The word “handwriting” is used once only in the A.V.: in Col. 2. 14. It is an extremely interesting word, behind which is a wealth of matter. .It literally means a holograph, a dictionary meaning of which is “any document, as a letter, deed, etc., wholly written by the person from whom it bears to proceed”. Paul in using this word to describe the law, testifies, therefore, to his belief that it was wholly written by God, through his servants: but even though this was so, and the law perfect, he and all men found that these ordinances were against them and contrary to them. Writing to the Romans (7. 9) he comments, “For I was alive without the law once: but when the commandment came, sin revived, and I died. And the commandment, which was ordained to life, I found to be unto death”. This being the case none had hope, until Jesus blotted it out and took it out of the way by nailing it to his cross.
“Handwriting” came also to mean, in a technical sense, any document which acknowledged a debt that had to be paid. The common method of cancelling such a document was to write the Greek letter chi, being the same shape as our letter X, right across it. This stood for the word “chiazein”, meaning cancelled. We do much the same today when we write “paid” across a bill. Of course, in both cases the details of the debt could still be read. The record was written on papyrus and the ink used was a simple mixture of soot and gum diluted with water. When dry and kept dry, this was age-enduring, as remains found of recent years testify. This ink did have a disadvantage. If it got wet it washed off because is contained no acid to bite into the paper. This sponging off was often used in practice as a method of erasure, but extreme care was needed not to damage the papyrus.
Knowing all this, Paul carefully avoids the common word for cancelling a debt and uses rather the word translated “blotting out”. Two reasons suggest themselves. Firstly, Jesus does more than cross out the debt we owe. He does not leave the old record still visible beneath the cross of love, but goes much further and blots out the record of sins completely, leaving a clean sheet on which to record the, new life in Christ. In Rev. 7. 17 and 21. 4, the translators of the A.V. do not have God blotting out all tears from men’s eyes, but use the more appropriate “wipe away”. This gentle care is equally applicable to the wiping away of the past record of sins, so that the believer may have an undamaged sheet on which to start afresh. The ink God uses has no acid in it.

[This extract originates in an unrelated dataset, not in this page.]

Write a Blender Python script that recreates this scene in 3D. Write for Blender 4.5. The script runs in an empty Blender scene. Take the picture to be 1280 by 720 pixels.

Peter uses the same word in Acts 3. 19: “Repent ye therefore, and be converted, that your sins may be blotted out,” or wiped away. In Col. 3. 13 Paul exhorts, “Even as Christ forgave you, so also do ye”. But our repentance and conversion must be incomplete, when too frequently our forgiveness does not include forgetting. We often prefer only to cross out the debt, feeling an unholy satisfaction that the record is still visible, mainly by our own repeated reference to it. Our ink has the acid of malice, hatred, fear and envy in it and it bites deep into our hearts and minds, where these unforgotten (though forgiven?) transgressions against us are stored. In the example of Christ it should not and must not be so.
Listen again to what Jesus has done for us: “You, who were spiritually dead because of your sins and your uncircumcision (i.e. your disobedience to the Law of God), God has now made to share in the very life of Christ! He has forgiven you all your sins: Christ has utterly wiped out the damning evidence of broken laws and commandments which always hung over our heads, and has completely annulled it by nailing it over His own Head on the Cross. And then, having drawn the sting of all the powers ranged against us, He exposed them, shattered, empty and defeated, in His final glorious triumphant act!” (J. B. Phillips Trans.)
Practise this forgiveness which can both forgive and forget and so keep your heart and mind clean and free to receive God’s law of love.